Yves Chauvin

10 octobre 1930 - 27 janvier 2015
Hommage à Yves Chauvin
Notice nécrologique
Yves Chauvin, élu correspondant de l'Académie le 15 avril 1996 puis membre le 29 novembre 2005 dans la section Chimie, est décédé à Tours le 27 janvier 2015 à l'âge de 84 ans.
Pour ses collègues et amis, le décès d'Yves Chauvin est encore impensable. Sa modestie exceptionnelle associée à sa valeur scientifique sans égal, font de lui un homme inégalable. Il a dominé le domaine de la catalyse homogène au point que son nom en était devenu synonyme.
Yves Chauvin est né en 1930 en Belgique, et en 1954 il a obtenu son diplôme d'ingénieur de l'École Supérieure de Chimie Industrielle de Lyon. A sa sortie de l'école, il rejoint le groupe Progil (Rhône-Poulenc) à Lyon pendant 2 ans avant d'entrer à l'Institut Français du Pétrole (Rueil-Malmaison) en tant que spécialiste de catalyse homogène, domaine qu'il ne quittera pas durant 40 années. Il y est nommé rapidement « Directeur du Laboratoire de Catalyse Homogène », responsabilité qu'il assumera jusqu'à son départ à la retraite. Il entre à l'Académie des sciences en 1996 et reçoit plusieurs prix internationaux dont la Médaille Karl Engler qui lui a été décernée en 1975 par la D.G.M.K. En 2005 lui fut décerné le prix Nobel de Chimie avec Robert Grubbs et Robert Schrock des USA.
Yves Chauvin est l'auteur de 103 publications et de 130 brevets, signe de cette ambivalence de ses centres d'intérêt entre recherche fondamentale et recherche appliquée. Ses travaux fondamentaux l'ont conduit à découvrir le mécanisme de la réaction de métathèse des oléfines. Il est le père de 4 procédés industriels dont 2 majeurs de l'industrie pétrolière (avec l'IFP) qui font appel à la catalyse homogène (fait extrêmement rare pour être souligné ici) : - le procédé « Dimersol », récemment couplé avec un second nouveau procédé dit « Diphasol » et - le procédé « Alpha-Butol », (au total plus de 4 millions de tonnes/an de capacité mondiale, rivalisant avec le procédé Oxo au rhodium, qui était jusqu'alors le procédé de catalyse homogène le plus répandu au monde). La reconnaissance internationale d'Yves Chauvin était déjà bien établie dans les milieux spécialisés de la chimie et de la pétrochimie avant qu'il n'obtienne le Prix Nobel, mais sa modestie exceptionnelle lui faisait refuser toute forme d'honneur.
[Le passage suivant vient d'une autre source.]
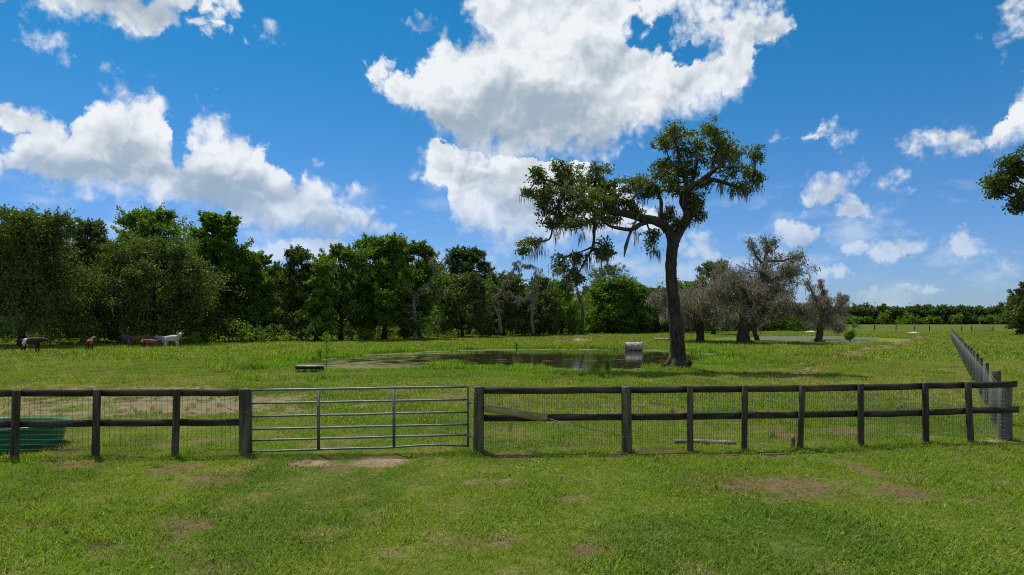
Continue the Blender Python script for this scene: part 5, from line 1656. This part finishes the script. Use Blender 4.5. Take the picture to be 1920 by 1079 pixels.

Mais Yves Chauvin est avant tout un homme d'une rigueur expérimentale exceptionnelle et c'est cette rigueur associée à une connaissance extrêmement large, une curiosité associée à une avidité d'apprendre surprenante et une intuition remarquable qui lui ont fait découvrir le mécanisme de la métathèse des oléfines bien avant que d'autres redécouvrent le même mécanisme beaucoup plus tard. Le mécanisme qu'il a découvert est d'une élégance et d'une simplicité telles qu'il est presque obligatoire qu'il figure dans les livres d'enseignement universitaire.
Yves Chauvin n'était pas seulement un scientifique hors du commun qui a poussé les frontières de la science, mais était aussi un bon vivant qui poussait les frontières de la jeunesse en marchant régulièrement ses 15 kms. Il était aussi un intellectuel de classe. Il était peut être le seul français qui lisait quotidiennement les Chemical Abstracts. Son amour pour la science était infatigable. Deux fois par semaine, il se levait à 5h du matin à Tours pour rejoindre par le TGV le laboratoire à Villeurbanne que je dirigeais, pour superviser thèses et PhD, et ceci pendant plus de 10 ans. Sa modestie ne cessait d'être exemplaire au point que le jour de l'annonce de son Nobel, il était au laboratoire en train de travailler alors que les journalistes attendaient dehors pour l'interviewer.
La France, le monde, la chimie ont perdu un grand homme de science et une grande personnalité humaine. Il va nous manquer énormément, tant par son humanisme que par son génie et son intuition scientifiques.